La condizione di terrore ha imposto alle due emittenti più popolari, Libia Al-Ahrar ( La Libia dei liberi) e Al-Asima, di trasferire le proprie direzioni e redazioni centrali all’estero: Doha e Tunisi, mantenendo nel paese soltanto piccole equipe di coraggiosi giornalisti e operatori.

 

Costituzione

La Carta costituzionale e la procedura per la sua stesura e approvazione sono state al centro del dibattito politico e mediatico, già nel 2011 al tempo dell’insurrezione armata. Il Consiglio Nazionale Transitorio, Cnt, ha approvato una Dichiarazione costituzionale provvisoria molto avanzata, ispirata a principi democratici per uno Stato di diritto, ma che aveva lasciato in sospeso tutti i temi oggetto di scontro tra le diverse anime del movimento insurrezionale: l’applicazione della Sharia, i rapporti tra Stato e religione e l’ordinamento dello Stato. Questioni che sono emerse nel dibattito pubblico subito dopo la liberazione di Tripoli, nell’agosto 2011. Un dibattito che si è riscaldato in occasione dell’elezione della Costituente, avvenuta lo scorso 20 febbraio.

L’unica esperienza costituzionale in Libia è stata quella del regime monarchico senussita, scritta nel 1951 e quindi ci si chiede tuttora a quali fonti riferirsi: se alla carta del ’51 oppure alla Dichiarazione provvisoria del 2011.

 

Campagna elettorale sugli schermi

Durante la recente campagna elettorale per la Costituente, si è distinta la comunicazione propedeutica di Libia Al-Ahrar. Il miglior spot televisivo sul tema è stato proprio il suo e ha meritato la menzione speciale dell’Alta Commissione elettorale indipendente. “La Costituzione è la tua casa” recitava una voce fuori campo, mentre sullo schermo scorrevano simpatiche illustrazioni su una famiglia che cresce sotto un tetto protettivo. Poi la scena si riempie di altre case e altre famiglie e la voce fuori campo recita: “Un tetto che ti protegge e ci protegge tutti dalle intemperie. Iscriviti nelle liste elettorali e vota per il tuo futuro!”.

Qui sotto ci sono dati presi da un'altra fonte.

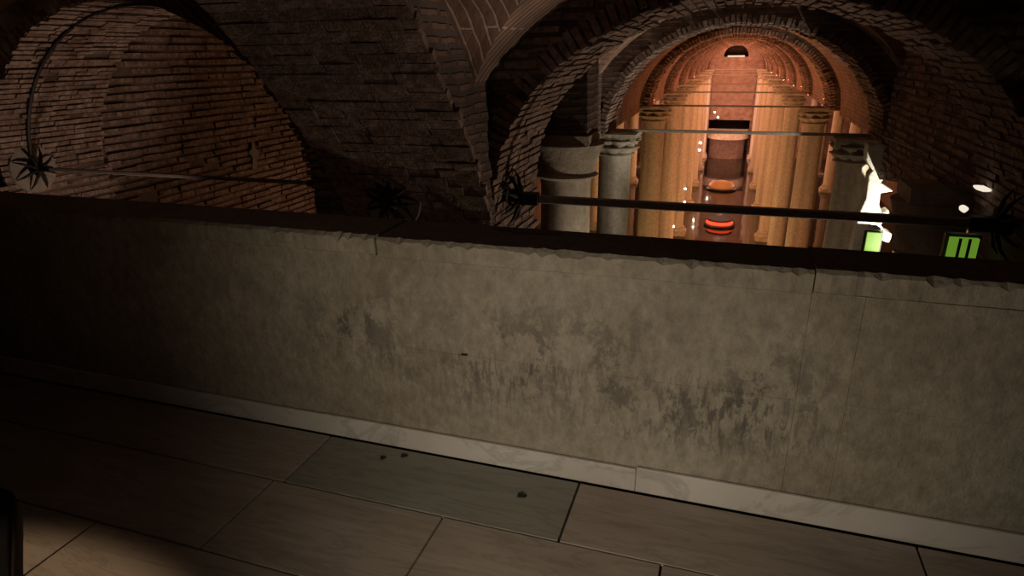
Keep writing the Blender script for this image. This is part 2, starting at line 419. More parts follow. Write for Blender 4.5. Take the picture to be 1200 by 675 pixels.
# dark round marks trodden into the floor
def blob(x, y, r, label, i):
    m = MB(); n = 14; k = len(m.v); ph = R.uniform(0, 6)
    prof = [(0.0, 1.0), (0.0025, 0.93), (0.004, 0.6), (0.0045, 0.01)]
    for z, q in prof:
        for a in range(n):
            t = 2 * PI * a / n; rr = r * q * (1 + 0.12 * math.sin(3 * t + ph) + 0.08 * math.sin(5 * t))
            m.v.append(Vector((x + rr * math.cos(t) * 1.1, y + rr * math.sin(t), z + 0.001)))
    for j in range(len(prof) - 1):
        for a in range(n):
            b = (a + 1) % n; m.f.append([j * n + a, j * n + b, (j + 1) * n + b, (j + 1) * n + a])
    m.f.append([3 * n + a for a in range(n)]); m.f.append(list(range(n))[::-1])
    tag(m.build('gum_spot', M_BLACK, None, 0, True), label, 'gum spot', 'dark spots trodden on the marble floor')
blob(-0.586, 1.832, 0.016, 'largest dark round gum spot on the greenish marble slab, nearest its right joint', 0)
blob(-1.182, 1.890, 0.011, 'small dark round gum spot on the greenish slab, second nearest the white skirting', 1)
blob(-1.108, 1.928, 0.013, 'dark oval gum spot close under the white skirting, right of the small one', 2)

# ---------------------------------------------------------------- parapet
par = thing('parapet', 'long worn limestone parapet wall with blocky coping and white marble skirting', 'parapet wall', (-1.0, 2.1, 0))
core = MB(); core.rbox(-9, 3.4, 2.02, 2.20, -0.5, 0.80)
core.build('core', M_PARAPET, par)
blocks = MB()
def pblock(x0, x1, z0, z1, y, jit=0.0):
    blocks.rbox(x0 + 0.0003, x1 - 0.0003, y, 2.1, z0 + 0.0003, z1 - 0.0003)
for x0, x1, z0, z1, y in ((-9, -4.6, 0.0, 0.815, 1.992), (-4.6, -1.95, 0.0, 0.813, 1.990), (-1.95, 0.285, 0.449, 0.812, 1.990), (-1.95, 0.285, 0.0, 0.449, 1.9905),
                          (0.285, 0.43, 0.0, 0.818, 1.9898), (0.43, 3.4, 0.458, 0.818, 1.989), (0.43, 0.98, 0.0, 0.458, 1.9905), (0.98, 3.4, 0.0, 0.458, 1.9925)):
    pblock(x0, x1, z0, z1, y)
bo = blocks.build('wall_block', M_PARAPET, par, 0.0012)
# coping stones, top edge chipped
cop = []
def coping(x0, x1, ya, z0, z1, yb):
    m = MB(); nseg = max(2, int((x1 - x0) / 0.022)); k0 = 0
    prof_n = 6
    for i in range(nseg + 1):
        x = x0 + (x1 - x0) * i / nseg
        x = min(max(x, x0 + 0.002), x1 - 0.002)
        chip = max(0, R.gauss(0.0, 0.006)) + (0.012 if R.random() < 0.06 else 0)
        fy = ya + (yb - ya) * i / nseg + R.gauss(0, 0.0012)
        for (y, z) in ((2.255, z0), (2.255, z1 - 0.01), (2.23, z1), (fy + 0.012 + chip, z1 - 0.001), (fy, z1 - 0.010 - chip), (fy + R.gauss(0, 0.001), z0 + 0.004), (fy + 0.006, z0)):
            m.v.append(Vector((x, y, z)))
    P = 7
    for i in range(nseg):
        for j in range(P):
            j2 = (j + 1) % P; m.f.append([i * P + j, i * P + j2, (i + 1) * P + j2, (i + 1) * P + j])
    m.f.append(list(range(P))); m.f.append([nseg * P + j for j in range(P)][::-1])
    return m.build('coping_stone', M_PARAPET, par)
coping(-9.0, -4.3, 1.985, 0.815, 0.888, 1.984)
coping(-4.3, -1.185, 1.982, 0.813, 0.888, 1.978)
coping(-1.170, 0.2848, 1.964, 0.812, 0.888, 1.983)
coping(0.2852, 1.3, 1.984, 0.818, 0.892, 1.990)
coping(1.3005, 3.4, 1.990, 0.819, 0.895, 1.990)
# skirting
for x0, x1, h in ((-9, -5.5, .095), (-5.5, -2.9, .095), (-2.9, -1.5, .093), (-1.5, -0.20, .096), (-0.199, 1.02, .104), (1.021, 3.4, .104)):
    s = MB(); s.rbox(x0, x1, 1.972, 1.9855, 0.002, h); s.build('skirting', M_SKIRT, par, 0.003)
nick = MB(); nick.box((-0.852, 1.987, 0.455), (0.012, 0.003, 0.0028), None, 0.002); o = nick.build('chip_mark', M_IRON, par); o['label'] = 'small dark reddish mark on the wall face'

m = MB(); pts = [(-0.66 + 0.13 * math.cos(2 * PI * i / 28) * (1 + 0.10 * math.sin(3 * i)), 2.19 + 0.035 * math.sin(2 * PI * i / 28), 0.8885) for i in range(28)]
o = m.prism(pts, (0, 0, 0.0012)).build('damp_stain', M_BLACK, par); o['label'] = 'dark oval stain on top of the coping'
# unseen lamp body behind the photographer; top plate added to block upward spill
hl = thing('added_lamp', 'unseen low lamp facing the parapet, with a plate added to block upward light', 'lamp', (-0.40, 0.0, 0))
MB().rbox(-0.75, -0.05, -0.12, 0.50, 0.765, 0.775).build('spill_plate', M_BLACK, hl)
MB().rbox(-0.44, -0.36, -0.10, -0.02, 0.0, 0.765).build('stand', M_BLACK, hl)
MB().rbox(-0.55, -0.25, -0.20, 0.08, 0.002, 0.02).build('foot', M_BLACK, hl)

# black slab added in place of the shadow at the left edge
case = thing('floor_shade', 'flat black slab in place of shadow on the floor at the lower left edge', 'case', (-2.35, 1.0, 0))
MB().prism([(-1.97, 1.0, 0.004), (-2.31, 1.25, 0.004), (-3.0, 1.30, 0.004), (-2.6, .62, 0.004), (-1.62, .75, 0.004)], (0, 0, 0.05)).build('body', M_BLACK, case, 0.006)
MB().prism([(-1.98, 1.0, 0.054), (-2.31, 1.24, 0.054), (-2.98, 1.28, 0.054), (-2.6, .63, 0.054), (-1.64, .76, 0.054)], (0, 0, 0.015)).build('upper_layer', M_BLACK, case, 0.005)

# ---------------------------------------------------------------- front arcade (two big arches and the pier between)
Y0, Y1 = 6.2, 7.8
A_L = (-6.95, 2.48, 2.15)       # left arch: centre, half span, rise
A_R = (CX, 2.38, 1.96)          # right arch
fw_ = arch_wall(A_R[0], A_R[1] + 0.03, A_R[2] + 0.03, Y0 + 0.02, Y1 - 0.02, -3.4, 3.6, 3.4)
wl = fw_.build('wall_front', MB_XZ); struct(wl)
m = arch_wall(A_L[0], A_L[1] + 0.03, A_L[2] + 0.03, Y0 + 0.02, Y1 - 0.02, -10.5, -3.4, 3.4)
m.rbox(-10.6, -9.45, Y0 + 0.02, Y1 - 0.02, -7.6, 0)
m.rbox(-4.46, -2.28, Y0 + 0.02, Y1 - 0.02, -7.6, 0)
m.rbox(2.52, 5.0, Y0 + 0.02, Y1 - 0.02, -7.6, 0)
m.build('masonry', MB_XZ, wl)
m = ring_bricks(A_R[0], A_R[1], A_R[2], Y0, Y1, 84, 6, 0.20, 0.07)
tag(m.build('brick_arch', MB_BRICK), 'wide nearest brick arch framing the orange nave, ragged courses on its underside', 'arch')
m = ring_bricks(A_L[0], A_L[1], A_L[2], Y0, Y1, 88, 6, 0.20, 0.05)
tag(m.build('brick_arch', MB_BRICK), 'large brick arch at the left with a dark seam up its underside', 'arch')
def out_of_arches(u, v):
    for (c, a, b) in (A_L, A_R):
        if v > 0 and ((u - c) / (a + 0.21)) ** 2 + (v / (b + 0.21)) ** 2 < 1: return False
        if v <= 0 and abs(u - c) < a + 0.12: return False
    return True
m = brick_field(-10.4, 3.6, -0.8, 3.3, lambda u, v, w_: (u, Y0 + 0.02 - w_, v), out_of_arches, out=0.012)
m.build('facing_bricks', MB_BRICK, wl)
# side faces of the piers under the springing
m = brick_field(Y0 + 0.05, Y1 - 0.05, -1.2, 0.0, lambda u, v, w_: (-2.28 + w_, u, v), None, out=0.01)
m2 = brick_field(Y0 + 0.05, Y1 - 0.05, -1.2, 0.0, lambda u, v, w_: (-9.45 + w_, u, v), None, out=0.01)
m.v += m2.v; m.f += [[i + len(m.v) - len(m2.v) for i in f] for f in m2.f]
m.build('reveal_bricks', MB_BRICK, wl)

# iron strap running up the underside of the left arch
def strap():
    m = MB(); n = 60; pr = []
    for i in range(n + 1):
        t = PI - (PI * 0.62) * i / n
        pr.append(Vector((A_L[0] + (A_L[1] - 0.02) * math.cos(t) , 6.62, (A_L[2] - 0.02) * math.sin(t))))
    for i in range(n): m.tube(pr[i], pr[i + 1], 0.026 if i < 34 else 0.018, None, 6, False)
    return m
tag(strap().build('cable', M_IRON), 'dark cable following the curve of the left brick arch', 'cable')

# depth arch from the pier towards the camera
prof = [(6.22, -0.8), (6.15, -.3), (6.02, 0), (5.76, .46), (5.40, .89), (5.08, 1.22), (4.80, 1.53), (4.45, 1.85), (4.0, 2.12), (3.2, 2.3), (2.4, 2.12), (1.6, 1.6), (0.9, 0.9), (0.5, 0)]
m = MB()
for (y0, z0), (y1, z1) in zip(prof, prof[1:]):
    for (xa, xb) in ((-3.95, -2.27),):
        m.prism([(xa, y0, z0), (xa, y1, z1), (xa, y1, 3.2), (xa, y0, 3.2)], (xb - xa, 0, 0))
da = m.build('rib_wall', MB_YZ)
da['label'] = 'dark brick rib arch springing from the central pier toward the viewer'; da['category'] = 'arch'
da.name = 'rib_arch'
bm_ = MB()
for (y0, z0), (y1, z1) in zip(prof[1:], prof[2:]):
    L = math.hypot(y1 - y0, z1 - z0); n = max(1, int(L / 0.1))
    tan = Vector((0, y1 - y0, z1 - z0)).normalized(); nr = Vector((0, tan.z, -tan.y))
    if nr.z > 0: nr = -nr
    for i in range(n):
        t = (i + 0.5) / n; x = -3.95 + R.uniform(-0.03, 0.0)
        while x < -2.27:
            l = 0.36 * R.uniform(0.8, 1.1); xe = min(x + l, -2.25 + R.uniform(0, 0.05))
            if xe - x > 0.04:
                bm_.box(Vector(((x + xe) / 2, y0 + (y1 - y0) * t, z0 + (z1 - z0) * t)) + nr * R.uniform(-0.02, -0.008), ((xe - x) / 2 - 0.005, L / n * 0.47, 0.03), (Vector((1, 0, 0)), tan, nr), 0.004)
            x += l
bm_.build('underside_bricks', MB_BRICK, da)
# vaults over the platform bay
a1, b1 = groin(CX, 3.42, 2.82, 2.80, 2.38)
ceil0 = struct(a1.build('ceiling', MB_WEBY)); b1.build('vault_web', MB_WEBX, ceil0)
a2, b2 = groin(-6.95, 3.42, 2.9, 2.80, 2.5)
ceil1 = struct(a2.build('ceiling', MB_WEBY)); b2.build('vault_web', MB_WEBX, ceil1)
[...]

Le televisioni hanno incluso sia trasmissioni di carattere tecnico che spiegavano le procedure del processo elettorale, sia programmi di dibattito politico sui temi caldi. Il periodo della campagna elettorale per la Costituente è coinciso con la decadenza del Congresso e questo aspetto ha avvelenato il clima politico, con manifestazioni di piazza pacifiche che proclamavano elezioni politiche anticipate e nello stesso tempo irruzioni militari nella sede del Parlamento e minacce di colpi di Stato.

Il contenuto dei dibattiti politici per le emittenti private laiche era rivolto alle questioni dell’ordinamento dello Stato: parlamentare o presidenziale; Stato unitario o sistema federale; rappresentanza delle minoranze etniche. L’emittente statale invece ha privilegiato il tema dell’applicazione della Sharia. Per tutto febbraio, la trasmissione quotidiana del Mufti, Sadeq Ghariani, è stata dedicata prevalentemente alla Costituente, con indicazioni implicite di votare per i candidati islamisti.

Nella cronaca dai seggi si sono distinte la laica Libia Al-Ahrar e l’islamica Al-Naba, entrambe private. Collegamenti in video e audio in diretta dai corrispondenti da quasi tutti i capoluoghi e immediata diffusione delle informazioni dai seggi, anche da quelli che sono stati sospesi a causa degli attacchi armati oppure per il boicottaggio delle minoranze Amazigh e Tabu. Durante le lunghe dirette, sono stati pubblicati i dati dell’affluenza alle urne, con l’amara constatazione di un drastico calo dei partecipanti rispetto alle elezioni politiche del 2012. Mentre l’emittente statale si limitava a dare un’informazione asettica, privilegiando i comunicati ufficiali che esprimevano soltanto la metà piena del bicchiere: “Le elezioni sono andate bene nel 97% dei seggi e rinviate di una settimana in soltanto cinque città”. Due modi di fare informazione a confronto che hanno palesato in pieno le contraddizioni di una società che aspira alla realizzazione piena e in modo pacifico della libertà, ma che è incatenata dalla violenza dei pochi che detengono le armi.

Nella Libia di oggi, un episodio emblematico rappresenta le difficoltà del momento: il premio della miglior copertura giornalistica sulle elezioni è stato consegnato ad una bambina, la figlia del giornalista morto in un incidente stradale.